Data block:
****
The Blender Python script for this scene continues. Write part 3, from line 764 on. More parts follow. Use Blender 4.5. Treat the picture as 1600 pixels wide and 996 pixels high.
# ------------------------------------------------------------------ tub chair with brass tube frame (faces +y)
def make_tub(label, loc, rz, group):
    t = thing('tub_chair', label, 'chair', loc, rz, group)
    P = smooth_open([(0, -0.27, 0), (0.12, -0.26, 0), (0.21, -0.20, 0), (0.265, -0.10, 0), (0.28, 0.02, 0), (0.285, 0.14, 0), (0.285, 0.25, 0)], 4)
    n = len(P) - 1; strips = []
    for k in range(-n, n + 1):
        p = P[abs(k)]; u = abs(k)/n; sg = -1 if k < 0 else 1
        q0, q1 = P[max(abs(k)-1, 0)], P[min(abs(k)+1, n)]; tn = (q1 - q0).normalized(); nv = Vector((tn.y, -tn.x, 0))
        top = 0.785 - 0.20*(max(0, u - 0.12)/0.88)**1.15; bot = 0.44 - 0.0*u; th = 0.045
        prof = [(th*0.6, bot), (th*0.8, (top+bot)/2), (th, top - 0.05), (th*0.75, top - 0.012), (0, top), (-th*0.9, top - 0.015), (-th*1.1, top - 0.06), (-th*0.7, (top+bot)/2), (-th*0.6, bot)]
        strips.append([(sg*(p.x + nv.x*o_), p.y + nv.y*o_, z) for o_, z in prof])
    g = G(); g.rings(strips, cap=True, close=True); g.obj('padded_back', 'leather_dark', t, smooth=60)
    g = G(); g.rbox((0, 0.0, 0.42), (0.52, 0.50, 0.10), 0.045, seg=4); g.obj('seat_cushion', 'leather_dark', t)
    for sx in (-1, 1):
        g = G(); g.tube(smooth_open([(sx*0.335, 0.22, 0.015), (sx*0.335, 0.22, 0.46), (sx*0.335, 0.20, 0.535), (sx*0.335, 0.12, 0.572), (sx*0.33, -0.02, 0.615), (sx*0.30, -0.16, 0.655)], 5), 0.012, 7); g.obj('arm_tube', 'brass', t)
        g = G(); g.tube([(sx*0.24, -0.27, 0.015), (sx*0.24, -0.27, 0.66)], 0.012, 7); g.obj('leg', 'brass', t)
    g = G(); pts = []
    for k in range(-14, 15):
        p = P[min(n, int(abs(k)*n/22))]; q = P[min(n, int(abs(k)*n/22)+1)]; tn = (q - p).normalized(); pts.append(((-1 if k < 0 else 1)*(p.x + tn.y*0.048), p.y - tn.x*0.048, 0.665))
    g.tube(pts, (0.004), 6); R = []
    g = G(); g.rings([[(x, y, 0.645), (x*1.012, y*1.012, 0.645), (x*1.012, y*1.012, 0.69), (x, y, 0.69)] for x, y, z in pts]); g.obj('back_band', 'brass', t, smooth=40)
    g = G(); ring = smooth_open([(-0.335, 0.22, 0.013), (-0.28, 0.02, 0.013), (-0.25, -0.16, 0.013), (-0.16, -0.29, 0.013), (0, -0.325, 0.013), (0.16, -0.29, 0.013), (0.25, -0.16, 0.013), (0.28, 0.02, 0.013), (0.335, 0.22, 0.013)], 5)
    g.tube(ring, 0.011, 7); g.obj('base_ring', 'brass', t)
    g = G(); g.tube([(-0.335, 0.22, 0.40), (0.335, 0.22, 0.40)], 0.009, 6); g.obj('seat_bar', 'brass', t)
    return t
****
Aim of the exercise:
Take the material above and return all of it exactly.

Reply:
The Blender Python script for this scene continues. Write part 3, from line 764 on. More parts follow. Use Blender 4.5. Treat the picture as 1600 pixels wide and 996 pixels high.
# ------------------------------------------------------------------ tub chair with brass tube frame (faces +y)
def make_tub(label, loc, rz, group):
    t = thing('tub_chair', label, 'chair', loc, rz, group)
    P = smooth_open([(0, -0.27, 0), (0.12, -0.26, 0), (0.21, -0.20, 0), (0.265, -0.10, 0), (0.28, 0.02, 0), (0.285, 0.14, 0), (0.285, 0.25, 0)], 4)
    n = len(P) - 1; strips = []
    for k in range(-n, n + 1):
        p = P[abs(k)]; u = abs(k)/n; sg = -1 if k < 0 else 1
        q0, q1 = P[max(abs(k)-1, 0)], P[min(abs(k)+1, n)]; tn = (q1 - q0).normalized(); nv = Vector((tn.y, -tn.x, 0))
        top = 0.785 - 0.20*(max(0, u - 0.12)/0.88)**1.15; bot = 0.44 - 0.0*u; th = 0.045
        prof = [(th*0.6, bot), (th*0.8, (top+bot)/2), (th, top - 0.05), (th*0.75, top - 0.012), (0, top), (-th*0.9, top - 0.015), (-th*1.1, top - 0.06), (-th*0.7, (top+bot)/2), (-th*0.6, bot)]
        strips.append([(sg*(p.x + nv.x*o_), p.y + nv.y*o_, z) for o_, z in prof])
    g = G(); g.rings(strips, cap=True, close=True); g.obj('padded_back', 'leather_dark', t, smooth=60)
    g = G(); g.rbox((0, 0.0, 0.42), (0.52, 0.50, 0.10), 0.045, seg=4); g.obj('seat_cushion', 'leather_dark', t)
    for sx in (-1, 1):
        g = G(); g.tube(smooth_open([(sx*0.335, 0.22, 0.015), (sx*0.335, 0.22, 0.46), (sx*0.335, 0.20, 0.535), (sx*0.335, 0.12, 0.572), (sx*0.33, -0.02, 0.615), (sx*0.30, -0.16, 0.655)], 5), 0.012, 7); g.obj('arm_tube', 'brass', t)
        g = G(); g.tube([(sx*0.24, -0.27, 0.015), (sx*0.24, -0.27, 0.66)], 0.012, 7); g.obj('leg', 'brass', t)
    g = G(); pts = []
    for k in range(-14, 15):
        p = P[min(n, int(abs(k)*n/22))]; q = P[min(n, int(abs(k)*n/22)+1)]; tn = (q - p).normalized(); pts.append(((-1 if k < 0 else 1)*(p.x + tn.y*0.048), p.y - tn.x*0.048, 0.665))
    g.tube(pts, (0.004), 6); R = []
    g = G(); g.rings([[(x, y, 0.645), (x*1.012, y*1.012, 0.645), (x*1.012, y*1.012, 0.69), (x, y, 0.69)] for x, y, z in pts]); g.obj('back_band', 'brass', t, smooth=40)
    g = G(); ring = smooth_open([(-0.335, 0.22, 0.013), (-0.28, 0.02, 0.013), (-0.25, -0.16, 0.013), (-0.16, -0.29, 0.013), (0, -0.325, 0.013), (0.16, -0.29, 0.013), (0.25, -0.16, 0.013), (0.28, 0.02, 0.013), (0.335, 0.22, 0.013)], 5)
    g.tube(ring, 0.011, 7); g.obj('base_ring', 'brass', t)
    g = G(); g.tube([(-0.335, 0.22, 0.40), (0.335, 0.22, 0.40)], 0.009, 6); g.obj('seat_bar', 'brass', t)
    return t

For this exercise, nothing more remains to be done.